Unable To Change Account Lockout Policy in AD

G

Guest

Recently I set an Account Lockout Policy at the root level in Active directory in the Default Domain Policy with the following settings
* Account Lockout Threshold 5 Failed Attempt
* Account Lockout Duration 30 Minute
*Reset Account Lockout After 30 Minute
After I made the settings I had several User and system accounts locked out. After unlocking the accounts I have not had any further issues with the system accounts, but continued to have issues with user accounts
I then went back into the Default Domain Policy and reset all the values to Not Defined, replicated the changes and refreshed the policy on all domain controllers, however this did not seem to change the account lockout policy
At the command prompt I entered: net accounts and the values were still 5, 30 and 30
Am I doing something wrong?

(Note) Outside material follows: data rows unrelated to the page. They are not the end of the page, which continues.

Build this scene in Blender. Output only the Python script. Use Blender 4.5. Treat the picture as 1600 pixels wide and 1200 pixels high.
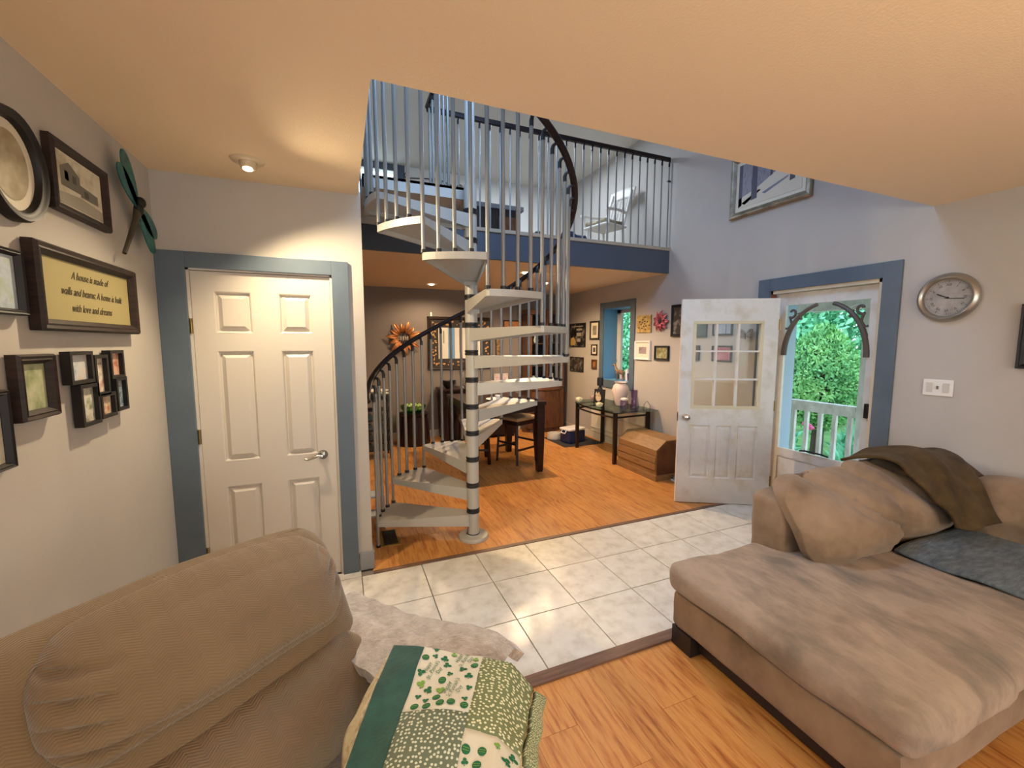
import bpy, bmesh, math, random
from mathutils import Vector, Matrix, noise
random.seed(7)
PI = math.pi
SC = bpy.context.scene
COL = SC.collection
for o in list(bpy.data.objects): bpy.data.objects.remove(o)

# ------------------------------------------------------------ camera, world, lights, exposure
def look(ob, pitch_down, yaw_right):
    ob.rotation_euler = (math.radians(90-pitch_down), 0, math.radians(-yaw_right))
cam_d = bpy.data.cameras.new('camera'); cam = bpy.data.objects.new('camera', cam_d); COL.objects.link(cam)
cam.location = (0, 0, 1.62); look(cam, 5.64, 22.16)
cam_d.sensor_fit = 'HORIZONTAL'; cam_d.sensor_width = 36; cam_d.lens = 36*650/1600
cam_d.clip_start = 0.02; cam_d.clip_end = 200
SC.camera = cam
SC.view_settings.view_transform = 'Standard'; SC.view_settings.look = 'None'
SC.view_settings.gamma = 1; SC.view_settings.use_curve_mapping = False
SC.view_settings.exposure = 0.0
w = bpy.data.worlds.new('world'); SC.world = w; w.use_nodes = True
wn = w.node_tree; bg = wn.nodes['Background']
tc = wn.nodes.new('ShaderNodeTexCoord'); sx = wn.nodes.new('ShaderNodeSeparateXYZ')
rp = wn.nodes.new('ShaderNodeValToRGB'); wn.links.new(tc.outputs['Generated'], sx.inputs[0])
wn.links.new(sx.outputs['Z'], rp.inputs[0]); wn.links.new(rp.outputs[0], bg.inputs[0])
rp.color_ramp.elements[0].color = (.80, .92, 1, 1); rp.color_ramp.elements[1].color = (.42, .62, 1, 1)
bg.inputs[1].default_value = 4.2

def light(kind, name, loc, power, color, size=0.1, rot=None, size_y=None, spot=None, blend=.3):
    d = bpy.data.lights.new(name, kind); o = bpy.data.objects.new(name, d); COL.objects.link(o)
    o.location = loc; d.energy = power; d.color = color
    if kind == 'AREA':
        d.size = size
        if size_y: d.shape = 'RECTANGLE'; d.size_y = size_y
    elif kind in ('POINT', 'SPOT'): d.shadow_soft_size = size
    if kind == 'SPOT': d.spot_size = math.radians(spot); d.spot_blend = blend
    if rot: o.rotation_euler = rot
    return o
WARM = (1, .72, .42)
# eyeball lamp above the closet door
light('SPOT', 'eyeball_light', (-.40, 2.60, 2.50), 105, (1, .80, .52), .03, (math.radians(-16), math.radians(-26), 0), spot=160, blend=.6)
# dining room recessed lamps
light('SPOT', 'dining_light', (2.2, 4.95, 2.47), 200, (1, .70, .40), .04, (0, 0, 0), spot=165, blend=.5)
light('SPOT', 'dining_light', (1.3, 6.45, 2.47), 50, (1, .72, .44), .04, (0, 0, 0), spot=165, blend=.5)
light('SPOT', 'dining_light', (2.85, 5.69, 2.47), 75, (1, .72, .44), .04, (0, 0, 0), spot=165, blend=.5)
# fill area lights added in made-up openings behind the camera and at left
light('AREA', 'room_fill', (1.6, -3.15, 1.45), 62, (1, .95, .86), 2.6, (math.radians(90), 0, 0), 1.5)
light('AREA', 'room_fill', (-.90, -1.6, 1.35), 14, (.62, .78, 1), 1.2, (0, math.radians(-90), 0), 1.3)
# unseen uplight added behind the camera to brighten the living room ceiling
light('SPOT', 'ceiling_fill', (1.3, -1.1, 1.35), 170, (1, .74, .46), .15, (PI, 0, 0), spot=150, blend=.8)
# skylight in the loft roof
light('AREA', 'loft_skylight', (1.0, 2.5, 4.36), 90, (.34, .58, 1), 1.4, (math.radians(12), 0, 0), .9)
light('AREA', 'loft_skylight', (2.6, 5.6, 4.38), 62, (.72, .84, 1), 1.2, (0, 0, 0), .8)
# hazy daylight from the garden side, soft as an overcast sky
sun = light('SUN', 'soft_daylight', (12, 2, 8), 1.6, (.70, .85, 1)); sun.data.angle = math.radians(50)
sun.rotation_euler = Vector((-1, .05, -.55)).to_track_quat('-Z', 'Y').to_euler()

# ------------------------------------------------------------ materials
def S(h):
    h = h.lstrip('#'); v = [int(h[i:i+2], 16)/255 for i in (0, 2, 4)]
    return tuple(c/12.92 if c <= .04045 else ((c+.055)/1.055)**2.4 for c in v) + (1,)
M = {}
def mat(name, col, rough=.6, metal=0, var=None, scale=8, stretch=(1, 1, 1), bump=0, bscale=60, emis=0, alpha=None, coord='Object', sheen=0, rnd=0, spec=.5, trans=0, detail=4):
    if name in M: return M[name]
    m = bpy.data.materials.new(name); m.use_nodes = True; nt = m.node_tree; N = nt.nodes; L = nt.links
    b = N['Principled BSDF']; b.inputs['Roughness'].default_value = rough; b.inputs['Metallic'].default_value = metal
    b.inputs['Specular IOR Level'].default_value = spec
    if sheen: b.inputs['Sheen Weight'].default_value = sheen; b.inputs['Sheen Roughness'].default_value = .5
    if trans: b.inputs['Transmission Weight'].default_value = trans
    c = S(col) if isinstance(col, str) else col
    b.inputs['Base Color'].default_value = c
    tcn = N.new('ShaderNodeTexCoord'); mp = N.new('ShaderNodeMapping'); mp.inputs['Scale'].default_value = stretch
    if coord == 'World':
        g = N.new('ShaderNodeNewGeometry'); L.new(g.outputs['Position'], mp.inputs[0])
    else: L.new(tcn.outputs[coord], mp.inputs[0])
    if rnd or var:
        oi = N.new('ShaderNodeObjectInfo')
    if rnd:
        va = N.new('ShaderNodeVectorMath'); va.operation = 'SCALE'; va.inputs[0].default_value = (13, 7, 5)
        L.new(oi.outputs['Random'], va.inputs['Scale']); L.new(va.outputs[0], mp.inputs['Location'])
    out = None
    if var:
        n = N.new('ShaderNodeTexNoise'); n.inputs['Scale'].default_value = scale; n.inputs['Detail'].default_value = detail
        n.inputs['Roughness'].default_value = .6
        L.new(mp.outputs[0], n.inputs['Vector'])
        r = N.new('ShaderNodeValToRGB'); L.new(n.outputs[0], r.inputs[0])
        cols = [S(x) if isinstance(x, str) else x for x in var]
        e = r.color_ramp.elements; lo, hi = .32, .68
        e[0].position = lo; e[0].color = cols[0]; e[1].position = hi; e[1].color = cols[-1]
        for i, cc in enumerate(cols[1:-1]):
            x = e.new(lo+(hi-lo)*(i+1)/(len(cols)-1)); x.color = cc
        out = r.outputs[0]
    if rnd:
        hs = N.new('ShaderNodeHueSaturation'); mr = N.new('ShaderNodeMapRange')
        L.new(oi.outputs['Random'], mr.inputs[0]); mr.inputs[3].default_value = 1-rnd; mr.inputs[4].default_value = 1+rnd
        L.new(mr.outputs[0], hs.inputs['Value'])
        if out: L.new(out, hs.inputs['Color'])
        else: hs.inputs['Color'].default_value = c
        out = hs.outputs[0]
    if out: L.new(out, b.inputs['Base Color'])
    if bump:
        n2 = N.new('ShaderNodeTexNoise'); n2.inputs['Scale'].default_value = bscale; n2.inputs['Detail'].default_value = 3
        L.new(mp.outputs[0], n2.inputs['Vector'])
        bp = N.new('ShaderNodeBump'); bp.inputs['Strength'].default_value = bump; bp.inputs['Distance'].default_value = .01
        L.new(n2.outputs[0], bp.inputs['Height']); L.new(bp.outputs[0], b.inputs['Normal'])
    if emis:
        b.inputs['Emission Color'].default_value = c; b.inputs['Emission Strength'].default_value = emis
    M[name] = m; return m
wall_p = mat('wall_paint', '#b3aca3', .75, bump=.05, bscale=90, var=('#b0a9a0', '#b6afa6'), scale=1.5)
ceil_p = mat('ceiling_paint', '#e6cfae', .85, bump=.12, bscale=120)
loft_ceil = mat('loft_ceiling_paint', '#d2cec6', .85)
dark_wall = mat('taupe_wall_paint', '#7d746f', .8, bump=.05, bscale=90)
trim_b = mat('blue_trim_paint', '#56636f', .45, var=('#525f6b', '#5a6773'), scale=3)
fascia_b = mat('blue_fascia_paint', '#434b58', .5)
reveal_lit = mat('daylit_reveal_blue', '#5a8fb8', .6)  # blue trim paint with the daylight tint put into its colour
door_w = mat('cream_door_paint', '#c6beb2', .45)
oldwhite = mat('aged_white_paint', '#d3cfc6', .5, var=('#c9c2b2', '#d8d5ce', '#d2cfc9'), scale=5, bump=.06, bscale=40)
lamin = mat('cherry_laminate', '#b9713a', .34, var=('#9a5a28', '#bd7c3e', '#cc914e', '#c38444'), scale=5, stretch=(9, .9, 1), coord='World', rnd=.09, spec=.5, detail=8, bump=.03, bscale=30)
tile_m = mat('beige_ceramic_tile', '#cfc6b3', .33, var=('#c9c1b0', '#dcd5c6', '#e4dfd2'), scale=11, coord='World', rnd=.03, detail=8)
grout = mat('grout', '#857b6e', .9)
thresh_m = mat('walnut_threshold', '#6f5240', .5, var=('#5c4130', '#80604a'), scale=6, stretch=(.6, 8, 1))
base_g = mat('grey_baseboard_paint', '#8b8e90', .5)
base_w = mat('white_baseboard_paint', '#c9c1b6', .5)
silver = mat('silver_powder_coat', '#b3afa6', .42, metal=.15, bump=.04, bscale=200)
silver2 = mat('silver_baluster', '#918d86', .38, metal=.35)
blackp = mat('black_rubber', '#1b1a1c', .45)
rail_m = mat('dark_brown_handrail', '#241716', .5, spec=.3)
chrome = mat('brushed_nickel', '#b9b4aa', .25, metal=1)
brass = mat('old_brass', '#8d7648', .35, metal=1)
frame_b = mat('black_wood_frame', '#1c1817', .5, spec=.3)
frame_br = mat('dark_brown_frame', '#2a1f1b', .5, spec=.3, var=('#1f1613', '#34251f'), scale=14, stretch=(1, 1, 6))
darkwood = mat('espresso_wood', '#2c1714', .35, spec=.3, var=('#1c0d0b', '#2c1713'), scale=8, stretch=(1, 1, 5))
cherry = mat('cherry_cabinet_wood', '#5e3a24', .35, var=('#442818', '#6c452a'), scale=6, stretch=(4, 4, 1))
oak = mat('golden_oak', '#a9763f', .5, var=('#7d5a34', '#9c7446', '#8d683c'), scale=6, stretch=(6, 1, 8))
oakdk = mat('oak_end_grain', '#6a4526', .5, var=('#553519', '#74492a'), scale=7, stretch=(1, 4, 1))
microfib = mat('tan_microfibre', '#86705a', .95, var=('#705c47', '#8a7259', '#9b8268'), scale=3.2, stretch=(1, 1.2, 1), sheen=.12, bump=.15, bscale=160, spec=.15)
chaise_m = mat('worn_tan_microfibre', '#937a62', .95, var=('#6f6557', '#8a7967', '#a18d78', '#8f7c6a'), scale=3.4, stretch=(1.8, .8, 1), sheen=.12, bump=.2, bscale=140, spec=.12, detail=8)
recl_m = None
plinth = mat('black_plinth', '#241a18', .5)
white_c = mat('white_ceramic', '#e6e2da', .25)
def glass_mat(name, tint, gl=.12, rough=.02):
    m = bpy.data.materials.new(name); m.use_nodes = True; nt = m.node_tree; N = nt.nodes; L = nt.links
    for n in list(N):
        if n.type == 'BSDF_PRINCIPLED': N.remove(n)
    t = N.new('ShaderNodeBsdfTransparent'); t.inputs[0].default_value = tint
    g = N.new('ShaderNodeBsdfGlossy'); g.inputs['Roughness'].default_value = rough
    mx = N.new('ShaderNodeMixShader'); mx.inputs[0].default_value = gl
    L.new(t.outputs[0], mx.inputs[1]); L.new(g.outputs[0], mx.inputs[2])
    L.new(mx.outputs[0], N['Material Output'].inputs[0]); M[name] = m; return m
glass = glass_mat('window_glass', (.93, .97, .97, 1), .008)
tableglass = glass_mat('smoked_glass', (.55, .68, .64, 1), .25)
greenglass = glass_mat('green_glass', (.45, .75, .45, 1), .15)
purpleglass = glass_mat('lilac_glass', (.78, .66, .86, 1), .15)
bulb = mat('glowing_bulb', (1, .80, .5, 1), .4, emis=14)

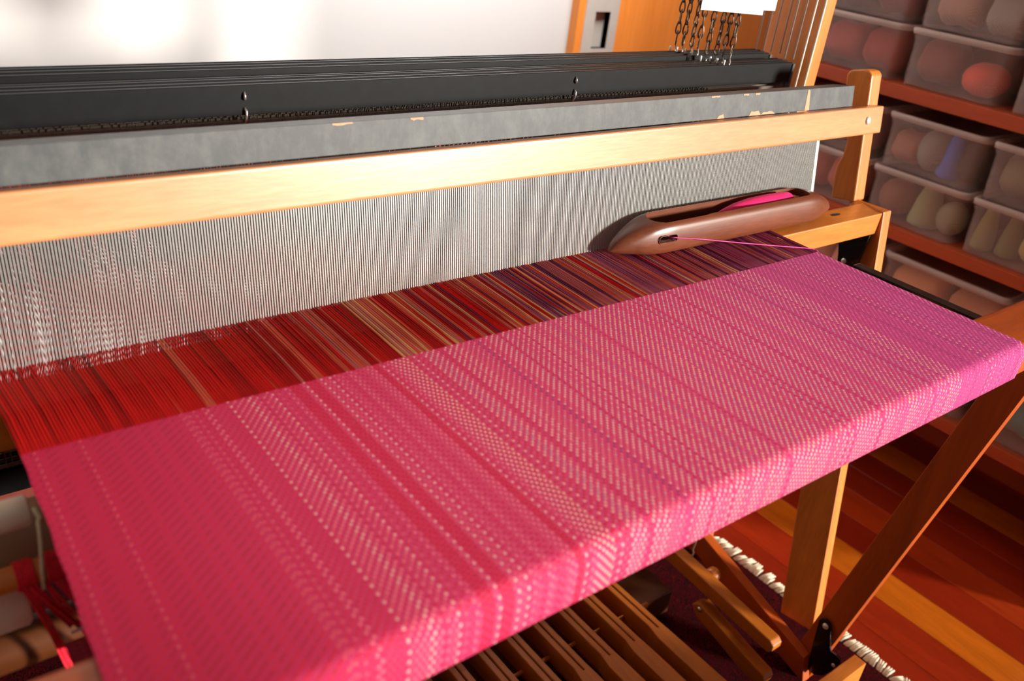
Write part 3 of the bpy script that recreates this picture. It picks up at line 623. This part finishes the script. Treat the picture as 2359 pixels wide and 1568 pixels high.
# ------------------------------------------------------------------ woven cloth and warp
def thread_colours():
    RED, RED2, SAL, TANC, ROS, PUR, MAU, PINKP, DK = [s2l(c) for c in ((205, 16, 14), (180, 10, 10), (214, 92, 70), (236, 188, 130), (206, 110, 104), (112, 40, 86), (168, 86, 122), (176, 70, 120), (70, 20, 30))]
    rn = random.Random(21); cols = []; i = 0
    while i < NT:
        x = XL + i * DX
        if x < -0.80: ws = [(RED, 10), (RED2, 8), (SAL, 0.7), (TANC, 0.15)]; run = (2, 7)
        elif x < -0.70: ws = [(RED, 9), (RED2, 6), (SAL, 1.6), (TANC, 1.1)]; run = (1, 6)
        elif x < -0.60: ws = [(RED, 5), (RED2, 2.5), (SAL, 3), (TANC, 2.6), (ROS, 1.5)]; run = (1, 4)
        elif x < -0.45: ws = [(RED, 3.2), (RED2, 1.5), (SAL, 2.6), (TANC, 3.2), (ROS, 3), (PUR, .6)]; run = (1, 4)
        elif x < -0.30: ws = [(RED, 2.4), (SAL, 2.2), (TANC, 2.6), (ROS, 3.6), (PUR, 1.2), (MAU, 2.2)]; run = (1, 3)
        elif x < -0.15: ws = [(RED, .6), (SAL, .8), (TANC, 1.2), (ROS, 3.4), (PUR, 1.4), (MAU, 5.5)]; run = (1, 3)
        else: ws = [(ROS, 1.2), (SAL, .2), (TANC, .25), (PUR, 2.0), (MAU, 6), (PINKP, 1.6)]; run = (1, 4)
        tot = sum(w for _, w in ws); q = rn.uniform(0, tot)
        for c, w in ws:
            q -= w
            if q <= 0: break
        n = rn.randint(*run)
        if c is TANC: n = 1 if rn.random() < .75 else 2
        for _ in range(n):
            k = rn.uniform(0.85, 1.1); cols.append(tuple(min(1, v * k) for v in c)); i += 1
    for xa, xb, c in ((-0.708, -0.698, RED2), (-0.693, -0.6835, RED2), (-0.6335, -0.6275, RED2), (-0.79, -0.774, RED), (-0.568, -0.563, RED2), (-0.503, -0.499, RED2)):
        for i in range(int((xa - XL) / DX), int((xb - XL) / DX)): cols[i] = c
    return cols[:NT]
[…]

Why are the new values not taking in AD?
Any help with this issue would be greatly appreciated.
 
P

Paul Adare

microsoft.public.win2000.security news group, =?Utf-8?B?
UnVzdHkgQmVycnk=?= said:
Recently I set an Account Lockout Policy at the root level in Active directory in the Default Domain Policy with the following settings:
* Account Lockout Threshold 5 Failed Attempts
* Account Lockout Duration 30 Minutes
*Reset Account Lockout After 30 Minutes
After I made the settings I had several User and system accounts locked out. After unlocking the accounts I have not had any further issues with the system accounts, but continued to have issues with user accounts.
I then went back into the Default Domain Policy and reset all the values to Not Defined, replicated the changes and refreshed the policy on all domain controllers, however this did not seem to change the account lockout policy.
At the command prompt I entered: net accounts and the values were still 5, 30 and 30.
Am I doing something wrong? Why are the new values not taking in AD?
Any help with this issue would be greatly appreciated.

You need to read up on how Group Policy works at a very basic level
(there are some great white papers on the MS web site).

Not configured means exactly what it says. What you've done is used GP
to apply the lockout settings you wanted, and then, by changing it Not
Configured, you've effectively said, "This GPO will not determine what
these settings are. Whatever the current settings are, they'll stand".

You need to configure the settings to exactly what you require now.